I’m not annoyed that he wants to call me, it’s the excuse of the celebration, it’s like he pretended to wish to do a thing for me (celebrate my raise) but actually it was self serving.

I had this vibe other times, the call of few days ago started with him asking me how I was because he was allegedly worried about me, once he offered to come to my house to help me focus on study (I struggle a lot) but I know it’s just because he wants to spend time with me. Which again is not bad in itself, it’s the pretense that turns a genuine wish for time together in a opportunistic behaviour.
(Also once he offered to come to my house to help me with some chores with my house and garden, I said I didn’t need help but I ended up inviting him anyway to just spend time together. Well, I could do on my own actually but he watched me work for hours w/o never offering again. He didn’t even offer to wash the dishes after dinner, a standard offer, which could have been nice since I had to wash them at 2am. So I have cause to think his offer to help are fake).

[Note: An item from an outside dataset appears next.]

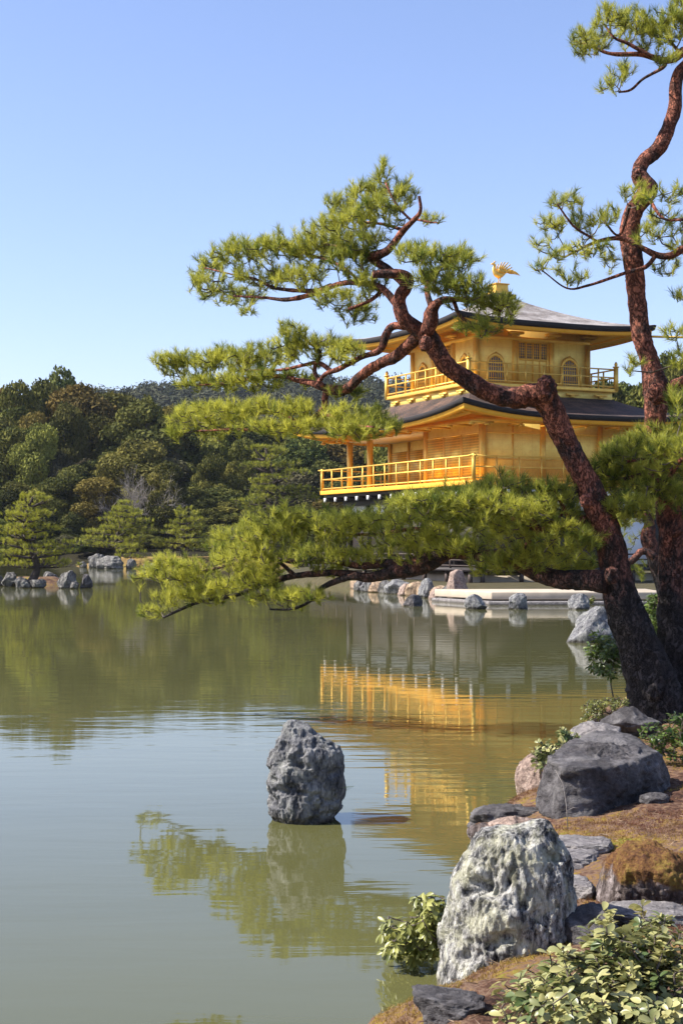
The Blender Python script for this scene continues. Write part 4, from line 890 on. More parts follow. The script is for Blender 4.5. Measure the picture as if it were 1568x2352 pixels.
PADS = {
 'lower': [(1000, 1270, 60, 22), (900, 1300, 50, 16), (1130, 1300, 45, 24), (1260, 1312, 40, 20), (760, 1312, 50, 16), (600, 1345, 60, 20), (480, 1370, 50, 20), (1060, 1260, 60, 24), (1320, 1320, 40, 18), (800, 1205, 70, 26), (880, 1195, 60, 24), (590, 1225, 50, 30), (1240, 1275, 70, 34), (1000, 1250, 70, 30), (1330, 1260, 40, 40), (610, 1320, 70, 26), (345, 1325, 42, 28), (400, 1308, 58, 34), (355, 1405, 36, 13), (410, 1375, 50, 24), (440, 1335, 70, 38), (520, 1258, 50, 34), (560, 1290, 85, 44), (520, 1355, 60, 22), (640, 1380, 75, 22), (700, 1375, 50, 22), (640, 1240, 85, 48), (665, 1192, 50, 28), (750, 1222, 85, 42), (720, 1285, 85, 28), (850, 1230, 95, 45), (830, 1285, 75, 22), (950, 1205, 95, 45), (950, 1255, 80, 30), (1060, 1225, 95, 45), (1180, 1240, 85, 45), (1290, 1245, 75, 50), (1200, 1300, 70, 26), (1320, 1295, 45, 25), (1110, 1310, 35, 16)],
 'shelf': [(1020, 1180, 60, 30), (1230, 1195, 60, 30), (1130, 1200, 70, 26), (1060, 1140, 55, 26), (1090, 1165, 70, 30), (920, 1160, 50, 16), (1160, 1130, 75, 38), (1180, 1170, 90, 30), (1270, 1140, 55, 34), (1290, 1180, 55, 30), (980, 1160, 80, 26)],
 'middle': [(392, 838, 40, 26), (440, 850, 60, 34), (520, 838, 72, 34), (600, 832, 80, 36), (660, 800, 45, 34), (672, 765, 28, 22), (740, 808, 70, 32), (800, 815, 38, 30), (650, 872, 90, 18), (480, 885, 70, 16), (560, 880, 70, 20), (800, 905, 50, 14)],
 'middle_low': [(430, 965, 40, 26), (500, 955, 75, 28), (590, 950, 75, 28), (680, 950, 50, 26), (780, 955, 40, 22), (855, 968, 42, 26), (640, 990, 80, 16), (400, 1000, 25, 14), (500, 990, 60, 16), (840, 995, 60, 14), (865, 985, 55, 26), (800, 985, 55, 24), (720, 985, 60, 22)],
 'upper': [(480, 620, 38, 24), (462, 655, 32, 24), (500, 675, 50, 18), (545, 590, 62, 34), (640, 580, 75, 38), (730, 590, 70, 40), (800, 600, 55, 40), (560, 690, 45, 18), (600, 645, 85, 24), (700, 640, 60, 24), (770, 690, 60, 22), (815, 720, 45, 28), (850, 655, 45, 36), (565, 715, 22, 10)],
 'top': [(880, 405, 22, 28), (850, 450, 60, 30), (930, 445, 30, 36), (800, 520, 75, 36), (870, 490, 60, 32), (780, 480, 34, 34), (990, 508, 26, 13), (750, 545, 60, 28), (830, 560, 60, 24)],
 'right': [(1000, 605, 75, 34), (1060, 600, 36, 28), (950, 585, 45, 22), (1060, 670, 70, 32), (1125, 705, 60, 32), (1165, 725, 24, 26), (1090, 755, 60, 18), (1000, 650, 60, 30)],
 'crest': [(1325, 90, 28, 16), (1370, 98, 50, 20), (1400, 55, 36, 32), (1455, 65, 50, 38), (1500, 90, 42, 34), (1545, 60, 34, 42), (1570, 20, 30, 28), (1395, 197, 22, 13), (1425, 170, 30, 20), (1530, 140, 24, 16), (1350, 120, 40, 12), (1600, 60, 40, 50)],
 'mast': [(1300, 475, 40, 30), (1265, 530, 36, 28), (1340, 520, 40, 32), (1400, 500, 28, 26), (1300, 585, 50, 20), (1370, 580, 40, 20), (1255, 615, 30, 16), (1320, 640, 42, 16), (1240, 565, 24, 12), (1400, 605, 24, 24), (1480, 465, 36, 28), (1540, 450, 34, 24), (1520, 520, 42, 30), (1550, 580, 30, 22), (1490, 545, 32, 22), (1530, 615, 36, 16), (1445, 440, 22, 18), (1600, 540, 40, 50)],
 'side': [(1400, 1120, 45, 26), (1460, 1175, 50, 28), (1540, 1140, 50, 34), (1450, 1040, 55, 34), (1530, 1045, 55, 40), (1400, 1075, 50, 30), (1470, 1120, 55, 26), (1500, 1000, 40, 26), (1558, 690, 18, 16), (1540, 768, 28, 13), (1450, 838, 18, 18), (1560, 830, 24, 22), (1550, 930, 20, 40), (1410, 1055, 45, 26), (1480, 1020, 48, 28), (1540, 1010, 40, 34), (1390, 1095, 45, 20), (1480, 1090, 60, 26), (1550, 1085, 36, 32), (1440, 1165, 45, 30), (1350, 1075, 26, 14), (1510, 1050, 50, 26), (1590, 1150, 40, 50)],
}
DEPTH = {'crest': 14.5, 'mast': 14.1, 'side': 14.0, 'shelf': 14.0, 'lower': 13.8}
for i, (x, y, D, r) in enumerate([(977, 790, 13.36, 15), (1404, 1322, 13.58, 17), (1508, 905, 14.0, 20), (1462, 400, 14.3, 12), (1254, 893, 13.55, 24), (1345, 1150, 13.6, 14), (1500, 1590, 13.65, 16)]):
    rr = r / F * D; U, Fs = ico(4); q = U * [1, 1, 1.25] * rr; rim = np.hypot(U[:, 0], U[:, 2]); q = q * (1 + 0.25 * fbm(U * 3 + i, 3) - 0.45 * np.clip(1 - rim / 0.55, 0, 1) * (U[:, 1] < 0))[:, None]
    mesh_obj('knot', q + np.array(P(x, y, D)), Fs, M['bark'], pine, org, True)
for k, (key, lines) in enumerate(BR.items()):
    Dk = DEPTH.get(key, 13.45); sk = []
    rec = (lambda x: 2.9 * (1392 - x) / 1050) if key == 'lower' else ((lambda x: 2.4 * min(1.0, max(0.0, (1000 - x) / 650))) if key in ('middle', 'middle_low', 'upper', 'top') else (lambda x: 0.0))
    for i, ln in enumerate(lines):
        D1 = ln[0][3] if len(ln[0]) > 3 else Dk
        rows = [(a[0], a[1], a[2], rec(a[0]) + D1 + (Dk + 0.25 * math.sin(i * 2.3 + k) - D1) * j / (len(ln) - 1)) for j, a in enumerate(ln)]
        o, s = bark_tube('branch', pxline(rows, Dk), M['bark'], pine, org, 14, 0.03, 0.14, k * 7 + i)
        sk.append(s[len(s) // 6::3, :3])
    pads = [pxpad(*p, Dk + rec(p[0]) + 0.3 * math.sin(p[0] * 0.7 + p[1])) for p in PADS[key]]
    V, Fs, mi, ti = tree_mesh(pads, np.vstack(sk), np.random.default_rng(100 + k), 340 if key in ('mast',) else (400 if key == 'lower' else 540), 0.090, 0.0042, 42, tint0=0.68 if key in ('lower', 'middle', 'middle_low') else 0.56)
    mesh_obj('crown', V, Fs, [M['needle'], M['twig']], pine, org, False, {'tint': ti}, mi)

# second pine behind the trunks
org3 = P(1530, 1390, 24.0); org3.z = 0.2
p2 = empty('pine_tree', org3, 'slender red pine partly hidden between the two leaning trunks', 'pine tree')
_, s3 = bark_tube('trunk', pxline([(1545, 1420, 22), (1518, 1330, 18), (1500, 1275, 18), (1487, 1235, 17), (1490, 1200, 12), (1470, 1160, 8)], 24), M['bark'], p2, org3, 20, 0.05, 0.12, 3)
_, s4 = bark_tube('branch', pxline([(1502, 1280, 9), (1475, 1265, 8), (1450, 1288, 8), (1425, 1290, 7), (1400, 1270, 5)], 23.6), M['bark'], p2, org3, 14, 0.05, 0.12, 4)
V, Fs, mi, ti = tree_mesh([pxpad(*p, 24) for p in [(1440, 1205, 45, 35), (1480, 1170, 40, 30), (1430, 1245, 35, 18), (1455, 1320, 25, 26), (1490, 1140, 40, 30)]], np.vstack([s3[:, :3], s4[:, :3]]), np.random.default_rng(5), 110, 0.12, 0.006, 40)
mesh_obj('crown', V, Fs, [M['needle'], M['twig']], p2, org3, False, {'tint': ti}, mi)

# cloud pruned pines on the islet and the peninsula
def layered_pine(label, px, base_py, D, width_px, top_py, seed, layers=8, lean=0.0, group=None, z0=0.3, tint=0.72):
    rg = np.random.default_rng(seed); b = P(px, base_py, D); b.z = z0
    H = CAMH + (HY - top_py) / F * D - z0; W_ = width_px / F * D / 2
    root = empty('layered_pine', b, label, 'pine tree', group)
    tr = [(b.x, b.y, z0 - 0.2, H * 0.05)] + [(b.x + lean * H * t + 0.06 * H * math.sin(t * 6 + seed), b.y + 0.05 * H * math.cos(t * 5), z0 + H * t, H * (0.038 * (1 - t) + 0.006)) for t in (0.12, 0.3, 0.5, 0.7, 0.93)]
    _, s = bark_tube('trunk', tr, M['bark_dark'], root, b, 14, 0.1, 0.12, seed)
    sk = [s[::2, :3]]; pads = []; mbb = MB()
    for i in range(layers):
        t = 0.2 + 0.78 * i / (layers - 1); wr = W_ * (1.02 - 0.85 * max(0, t - 0.15) ** 1.3); n = 6 if t < 0.9 else 1
        c = s[np.argmin(np.abs(s[:, 2] - (z0 + H * t))), :3]
        for k in range(n):
            a = k / n * 6.28 + rg.uniform(0, 1.2); rr = wr * (rg.uniform(0.38, 0.8) if n > 1 else 0)
            pc = c + np.array((math.cos(a) * rr, math.sin(a) * rr * 0.8, rg.uniform(-0.05, 0.05) * H)); pr = wr * rg.uniform(0.34, 0.5) if n > 1 else W_ * 0.3
            pads.append((pc, (pr, pr, H * 0.026)))
            ln = spline([(*(c - [0, 0, 0.06 * H]), 0.015 * H), (*((c + pc) / 2 - [0, 0, 0.045 * H]), 0.010 * H), (*(pc - [0, 0, 0.02 * H]), 0.004 * H)], 0.15)
            mbb.tube(ln[:, :3], ln[:, 3], 6); sk.append(ln[:, :3])
    mbb.build('branch', M['bark_dark'], root, b, True)
    V, Fs, mi, ti = tree_mesh(pads, np.vstack(sk), rg, 95 * (66 / D) ** 1.2 * (4.2 / H) ** 0.3, 0.0023 * D, 0.00020 * D, 26, twig=0.0001 * D, up=0.9, tint0=tint)
    mesh_obj('crown', V, Fs, [M['needle_far'], M['twig']], root, b, False, {'tint': ti}, mi)
    return root
layered_pine('yellow green layered pine growing from the rocky islet', 72, 1335, 66.5, 205, 1128, 1, 9, z0=0.35, tint=0.95)
layered_pine('dense layered pine cut off by the left picture edge', -45, 1300, 95, 190, 1150, 2, 7, z0=0.2, tint=0.5)
layered_pine('leaning layered pine on the left of the mossy peninsula', 272, 1285, 125, 185, 1150, 3, 8, 0.10, z0=0.8)
layered_pine('rounded layered pine on the right of the mossy peninsula', 425, 1285, 127, 150, 1165, 4, 7, z0=0.8)
layered_pine('small low pine at the front of the mossy peninsula', 300, 1300, 123, 90, 1240, 6, 4, 0.0, z0=0.6)
layered_pine('tall spreading pine against the forest left of the pavilion', 625, 1250, 118, 240, 1010, 5, 9, z0=0.8, tint=0.5)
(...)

To complete the picture of why I’m suspicious of his honesty, I caught him lying like 10 times. They were very little lies, like “I have read this book” “I dislike this music” “My favourite painting in this museum is X” and they were caused by his huge desire to please people and to get approval, so not malicious but they got me to mark him as not honest. He also has been honest with very big things, things that an average person would not say. He confessed me very delicate and “cringe” things from his past.

A lot of what he says seems performative to me, but I don’t have any cause to think that. But like once unprompted he said “You don’t need to worry about me, I would never be violent to a woman” but who would say that if not to be performative? Like it’s the normal behaviour, why are you telling me like it’s special? Except for this episode, it’s just a vibe.

Like I said I have actually paranoid traits but also I’m good at reading people, it’s very uncommon for me to be surprised by a person. I suspect I’m being paranoid and excessive and also I’m right partly about him.

What do you think?

I don’t know why I get so angry about it either. Like I know other people who are very self centered and opportunistic, even very close people (my mother, my best friend) and I’m ok with that. It’s a flaw which a lot of people can have. My friend instead drives me over the walls.

1 comment
  1. Why are you keeping a friend behaves in ways that makes you unhappy?

    Is it more about your lack of friends and attention? If you had more, would he be gone already?